═════ DATA FOR PROCESSING ═════

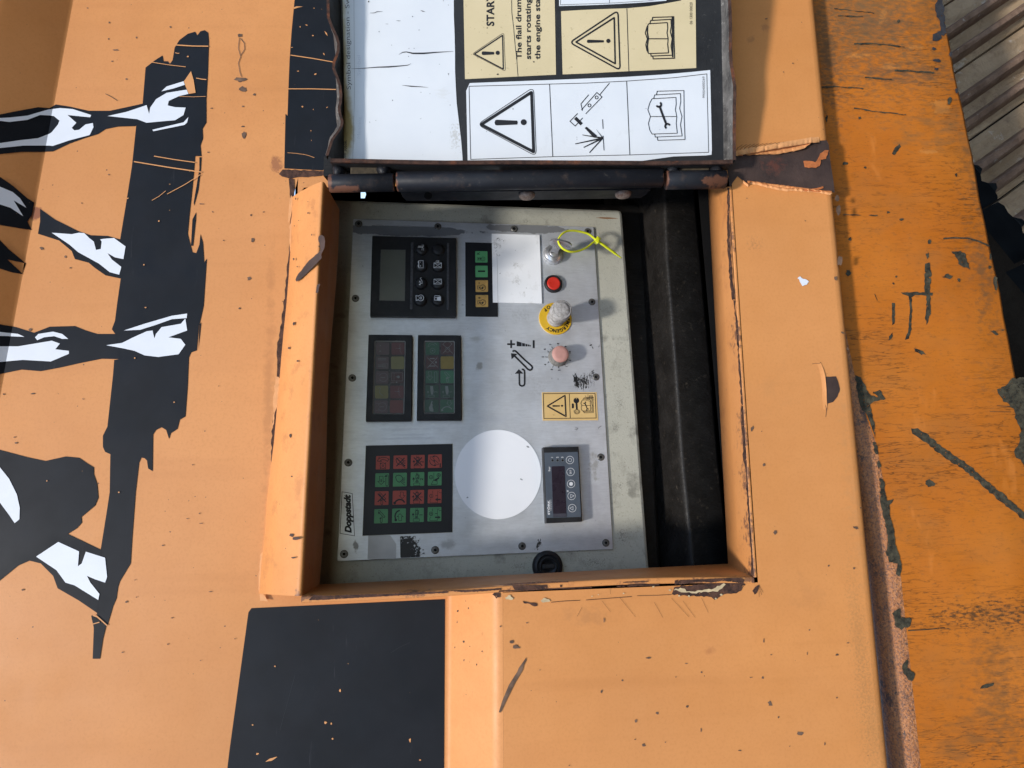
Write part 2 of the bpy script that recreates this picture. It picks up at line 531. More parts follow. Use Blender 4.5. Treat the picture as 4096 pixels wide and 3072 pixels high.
c = t.stain(c, PB.shifted(-.02).p3(*nat('C6', 900, 120)), .18, .14, (.155, .085, .036), 260, .43, .70, .85, .30, (1, 1, .5))
for (x, y, ru, rv, am) in ((1560, 1500, .03, .16, .7), (1500, 900, .03, .10, .6), (1350, 60, .05, .06, .75)):
    c = t.stain(c, PB.shifted(-.02).p3(*nat('C6', x, y)), ru, rv, (.13, .07, .03), 240, .50, .74, am, .4, (1, 1, .6))
c = t.stain(c, PB.shifted(-.02).p3(*nat('C8', 2100, 800)), .06, .16, (.15, .07, .025), 200, .50, .76, .7, .4, (1, 1, .5))
c = t.stain(c, PB.shifted(-.02).p3(*nat('C6', 700, 300)), .03, .16, (.12, .06, .025), 320, .48, .70, .8, .4, (1, 1, .5))
c = t.mix(t.rng(t.noise(20, 4, .6, t.mp((.35, 1, 1), (1, 7, 2), (0, .5, 0))), .65, .70, 0, .5), c, (.60, .20, .035))
for (cr_, x, y, ru, rv, col, ns, lo, hi, am, g) in (
        ('D8', 270, 280, .02, .07, (.02, .02, .022), 160, .47, .55, 1, .7),
        ('C6', 900, 250, .09, .03, (.12, .068, .032), 150, .44, .66, .75, .5),
        ('C6', 1050, 500, .12, .03, (.12, .065, .032), 150, .47, .66, .75, .5),
        ('C6', 880, 60, .09, .05, (.17, .095, .040), 120, .40, .68, .75, .5), ('C6', 1250, 800, .12, .05, (.20, .10, .035), 140, .46, .7, .6, .4),
        ('C7', 1450, 600, .05, .06, (.16, .075, .03), 150, .47, .65, .6, .6),
        ('C8', 1950, 400, .12, .03, (.05, .03, .015), 420, .50, .64, .85, .4),
        ('C8', 1850, 950, .12, .06, (.17, .075, .022), 90, .5, .7, .6, .5)):
    X, Y = nat(cr_, x, y)
    c = t.stain(c, PB.shifted(-.05).p3(X, Y), ru, rv, col, ns, lo, hi, am, g, (1, 1, .4))
b = t.bump(t.noise(4, 2), .4, .01)
t.bump(cr, -.25, .0006, b)
M_beam = t.done(c, t.rng(t.noise(40, 4), .3, .7, .5, .75), 0, .3)
t = NT('beam_edge_paint')
c = t.mix(t.rng(t.noise(90, 4), .35, .65), (.36, .125, .030), (.44, .175, .055))
c = t.mix(t.rng(t.noise(48, 6, .8), .57, .62, 0, .9), c, (.028, .024, .024))
c = t.mix(t.rng(t.noise(520, 4, .75), .44, .60, 0, .8), c, (.085, .040, .028))
t.bump(t.noise(560, 4, .7), .8, .0016)
M_edge = t.done(c, .34, 0, .6)
# black film decal with fine scratches
t = NT('black_film')
c = t.mix(t.rng(t.noise(18, 4), .35, .7), (.005, .006, .0085), (.009, .0102, .0135))
c = t.mix(t.rng(t.noise(240, 4, .7, t.mp((.06, 1, 1), (0, 0, 0), (0, .12, 0))), .66, .74, 0, .35), c, (.07, .07, .075))
c = t.mix(t.rng(t.noise(150, 2, .5), .755, .77), c, (.25, .13, .05))
M_film = t.done(c, t.rng(t.noise(30, 4), .3, .7, .42, .6), 0, .18)
M_white_film = plain('white_film', (.66, .68, .72), .5, vary=.04, scale=25)
M_scratch = plain('bare_orange_scratch', (.60, .27, .095), .6, vary=.08)
# rust
t = NT('rust')
c = t.mix(t.rng(t.noise(120, 6, .7), .35, .65), (.022, .013, .011), (.075, .038, .026))
c = t.mix(t.rng(t.noise(45, 5, .7), .55, .7), c, (.15, .05, .022))
t.bump(t.noise(400, 5, .7), .5, .0012)
M_rust = t.done(c, .8, 0, .2)
def worn(name, dark, mid, sc=330, lo=.34, hi=.40):
    t = NT(name)
    c = t.mix(t.rng(t.noise(150, 5, .7), .35, .65), dark, mid)
    t.lk(t.rng(t.noise(sc, 5, .75, t.mp((1, 1, .8))), lo, hi), t.b.inputs['Alpha'])
    t.bump(t.noise(400, 5, .7), .5, .001)
    return t.done(c, .8, 0, .2)
M_rust_worn = worn('worn_rust', (.030, .017, .014), (.105, .050, .033))
M_chip = plain('brown_chip', (.12, .070, .044), .75, vary=.6, scale=70)
t = NT('bare_brown_primer')
c = t.mix(t.rng(t.noise(35, 5, .65), .35, .7), (.034, .021, .018), (.066, .040, .032))
c = t.stain(c, PB.p3(*nat('C6', 410, 920)), .022, .02, (.11, .035, .022), 200, .48, .7, .7, .4)
c = t.mix(t.rng(t.noise(260, 4, .7), .66, .75, 0, .6), c, (.14, .075, .045))
t.bump(t.noise(300, 5, .7), .35, .001)
M_primer = t.done(c, .62, 0, .35)
M_flake = plain('peeled_paint', (.66, .31, .12), .6, vary=.12, scale=140)
M_dust = plain('chipped_filler', (.50, .38, .22), .8, vary=.2, scale=200)
# control panel plate: brushed aluminium under a matt film
t = NT('brushed_aluminium')
c = t.mix(t.rng(t.noise(9, 4), .35, .65), (.62, .64, .67), (.70, .72, .75))
c = t.mix(t.rng(t.noise(70, 5, .65), .40, .75, 0, .3), c, (.41, .41, .40))
c = t.mix(t.rng(t.noise(500, 3, .7, t.mp((1, 1, .12))), .4, .7, 0, .22), c, (.36, .37, .39))
c = t.mix(t.rng(t.noise(240, 3, .5), .70, .76, 0, .65), c, (.58, .59, .60))
c = t.mix(t.rng(t.noise(330, 4, .6, t.mp((1, 1, 1), (3, 3, 3))), .71, .75, 0, .8), c, (.10, .10, .10))
def pst(c, crop, x, y, ru, rv, col, ns, lo, hi, am, g, st=(1, 1, 1), rot=0.0):
    return t.stain(c, PP.p3(*nat(crop, x, y)), ru, rv, col, ns, lo, hi, am, g, st, rot)
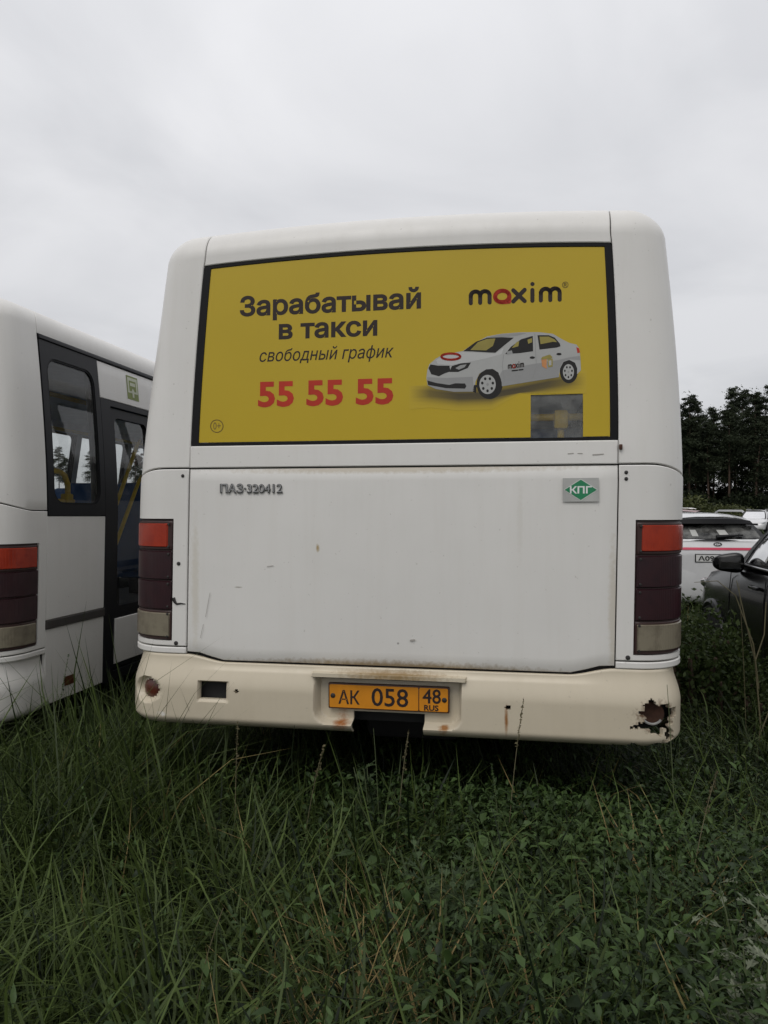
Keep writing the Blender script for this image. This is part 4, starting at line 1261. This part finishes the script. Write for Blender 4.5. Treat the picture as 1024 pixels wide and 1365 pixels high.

═════

→ WHAT IS ASKED:
Where a line above includes "this", copy that line.

→ FINISHED EXERCISE:
Write part 2 of the bpy script that recreates this picture. It picks up at line 531. More parts follow. Use Blender 4.5. Treat the picture as 4096 pixels wide and 3072 pixels high.
Keep writing the Blender script for this image. This is part 4, starting at line 1261. This part finishes the script. Write for Blender 4.5. Treat the picture as 1024 pixels wide and 1365 pixels high.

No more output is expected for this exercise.